Get a freaking clue! Librarians say that there are no dumb questions because we must have that attitude when dealing with the public. We are trying to encourage people to use our resources and thereby prove our continued worth to a society that wants to eliminate us. Part of the interview process is, at least in your case, Michael, figuring out ways of answering even the most practical of queries intelligently and equably, because in this way the managers can reasonably assess your ability to do so at the desk. Treating the process as some sort of joke provides a big hint to those whom you are presumably trying to impress that you are not serious about their profession.
McGrorty posits that librarians have no actual standards of conduct, which has resulted in our hiring practices being determined by non-professionals. "
The hiring rules and procedures for librarians in many parts of this land were established by default: the libraries simply did nothing to maintain their own systems and the county or the municipality stepped in and took over. Librarianship has engaged in a century-long debate with itself over standards, yet somehow come away without any decent examinations for the job?at least that hiring authorities accept."
Even given that McGrorty offers no references or citations for his assertion--just another odd bugaboo that librarians, in addition to any responsible writers or researchers, are required to provide--the fact remains that public libraries are, well, public. We are funded by the cities, townships, counties, etc., and that means that they have an obvious stake in what goes on inside our walls. Why shouldn't they have a say in how our professionals are hired? The whole notion of "civil service" was to reduce the chances of political corruption, but it plays out in our arena as a curb on nepotism or cronyism. (Check out the old, but still useful
Outlawing the Spoils and the newer
Politics of Civil Service Reform.) Allowing "outsiders" (as McGrorty calls these funding bodies) to at least oversee our hiring process is the price we pay for not having to defend the institution from lawsuits every time a new librarian is hired. Ideal? Maybe not. Cause for condemnation and ridicule? Certainly not.
McGrorty then shows his solipsism and grandiosity once again by assuming that all people are as smart as he is:
I fear for the future of any library system whose professionals are sifted from the mass of humanity on the basis of questions like: 'If you were to be assigned to a children's [sic] section, what sort of preparation would you undertake for the work?' Mind you, I have chosen the very best of the questions--one that can actually be answered with some reference to materials and processes. But there is no need to have attended library school to answer even this question; what normal human being would not respond, 'To begin with, I'd have to undertake a review of children's [sic] reading materials at all levels, including reference works, and the subject guides to these as well. I would also consult with the children's [sic] librarians of my acquaintance, and of course with those employed at this library.' I have a couple of terriers at home who could probably have given that answer. And they, like me, never took a class in children's [sic] librarianship.Michael, if your terriers could have given those answers, then you should have had them do your interviews for you. It's obvious to me that you have virtually no idea how little understood our profession is by the general public, making it wonderfully clear to me that you will probably never be hired to work as a public librarian. Is there a reason why you've chosen to denigrate this completely lucid answer to the question? Do you have any notion that the vast majority of people in the world don't know the difference between a "reference work" and a "novel", and therefore wouldn't know the first thing about how to actually decide what books to purchase following any rationale? Do you really think so little of this profession that you think any "normal human being" can do this job? That's what you're saying here . . .

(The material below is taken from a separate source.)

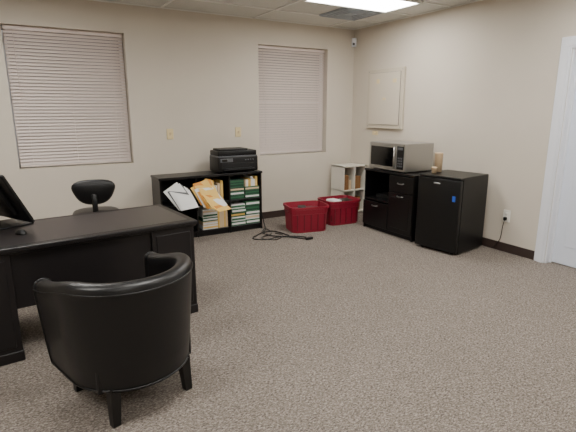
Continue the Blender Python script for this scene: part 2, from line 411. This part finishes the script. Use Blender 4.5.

Screw you, pal. The librarians I work with and know take a great deal of pride in themselves and the jobs they do for little or no recognition beyond the internal pats on the back we give each other. Calling the hiring process a "farce" or "dust and fluff" is marking you as more than a malcontent who can't get a job; you're belittling the efforts not only of the questioners, but also those of us who have pursued this career seriously enough to answer those questions you think so little of. Take your snide self-aggrandisement and cram it.
And before all the McGrorty groupies come all unglued and flame me mercilessly, telling all about what a scumbag I am for calling him out, let me say this: I don't want to hear from anyone who has not worked with him personally, ok? Because every single person I know that has worked with him, and that number is probably in the teens by now, thinks little of him, to put it nicely.